Analysis: Year-to-year, the share of women appointees stayed nearly unchanged, while the share of people of color fell from 63 % to 49 % on the specific Green Bag lists — even as the total number of appointments continued to climb. This is a significant shift in the diversity breakdown that the administration didn’t emphasize in its own announcement.


What’s Missing from the Announcement

The press release follows the administration’s familiar pattern of celebrating DEI metrics — but it does not provide:

  • A complete list of appointees within the announcement itself (only on an external webpage).
  • Breakdowns by board or commission showing who will serve where.
  • Qualifications, professional experience, or expertise tied to specific roles.
  • Performance expectations or measurable outcomes related to these appointments.

Boards and commissions, while often staffed by volunteers, play real roles in Maryland governance — from professional licensing and education oversight to public safety and economic development.

Yet the public doesn’t know from this release:

  • How many of the appointees are new versus reappointments.
  • How many appointees have relevant subject-matter expertise for their assignments.
  • Whether appointees face any conflicts of interest or ethical concerns.
  • What specific tasks or timelines are tied to their roles.

In an era of rising costs, infrastructure needs, and public safety debates, leadership competence matters just as much — if not more — than demographic representation alone.


Broader Questions Marylanders Should Ask

A press release aimed at acclaiming diversity metrics should not substitute for accountability on governance fundamentals:

  1. Why is the share of appointees of color declining on this Green Bag?
    If representation is a priority, the nearly 14-point drop from last year’s list deserves explanation.
  2. How are appointments tied to policy outcomes Marylanders care about?
    Readers deserve a sense of how these roles will help solve transportation bottlenecks, reduce regulatory backlogs, or improve workforce development.
  3. Are these roles going to people with the right professional credentials?
    Without transparent qualification data, the public is left with optics instead of substance.
  4. How transparent is the appointments process?
    Marylanders should be able to see who applied, who was considered, and why these final selections matter.

DEI as Policy vs.
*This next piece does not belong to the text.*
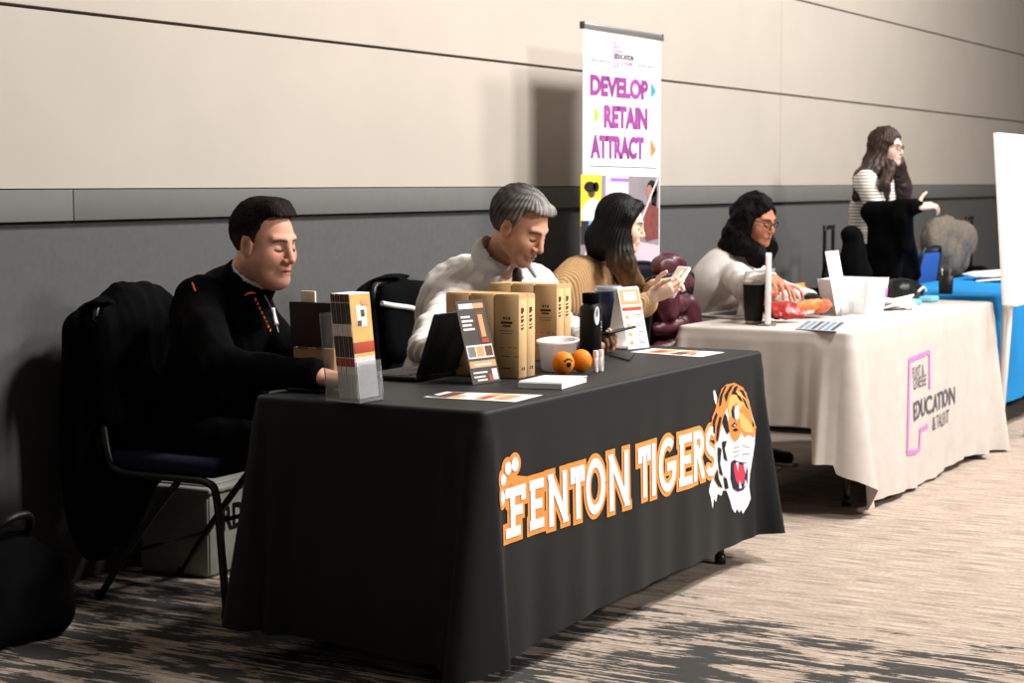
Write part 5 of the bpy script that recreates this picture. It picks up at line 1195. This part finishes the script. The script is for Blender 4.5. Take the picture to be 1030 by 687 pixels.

DEI as Messaging

The repeated citation of diversity figures in appointments can be a powerful way to elevate underrepresented voices — when paired with clear governance outcomes.

But when the public announcement focuses primarily on representation percentages without performance context, it raises a political question: Is DEI being used to signal values — or to conceal weak accountability?

Maryland has pressing policy debates ahead — and with the 2026 election year underway, voters will want more than a press release that highlights who looks like Maryland. They will want to know who can deliver results.